The Tennessean opines on the Plame name leak 'scandal' with an over-the-top headline that calls Plame a "CIA spy," as if she is doing James Bond stuff in hostile foreign countries. C'mon, folks. She worked a desk job at CIA headquarters in Langley, Virginia.

But that's not the part of the editorial that raised my ire. This is:

Reporters respect the confidentiality of their sources. That confidentiality, which is crucial for investigative journalism, will likely protect the leaker.
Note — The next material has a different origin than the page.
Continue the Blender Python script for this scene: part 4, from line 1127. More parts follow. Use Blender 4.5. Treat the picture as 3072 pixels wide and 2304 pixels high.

After writing that the outing of a covert agent by a federal official is a serious crime punishable by 10 years in prison, The Tennessean says journalistic ethics allow journalists to, in effect, harbor the felon. Sorry, but journalists are not above the law. If a crime was committed, the journalists have a responsibility to provide law enforcement with the evidence they have. The Tennessean says it doesn't trust Attorney General John Ashcroft to investigate the Plame affair. Okay. But the solution isn't an independent counsel and a long, expensive scandal probe. The solution The Tennessean ought to be urging is for the journalists who claim to have been approached by the leaker to just come forward and reveal the leaker's identity. Then there would be no need for an investigation at all. Perhaps we can conclude that the The Tennessean has raised the red herring of journalistic ethics in hopes that the journalists won't reveal the name of the leaker and bring this story to a close because the paper doesn't want the story to end. A long, expensive scandal probe just might bog Bush down during the campaign season ahead.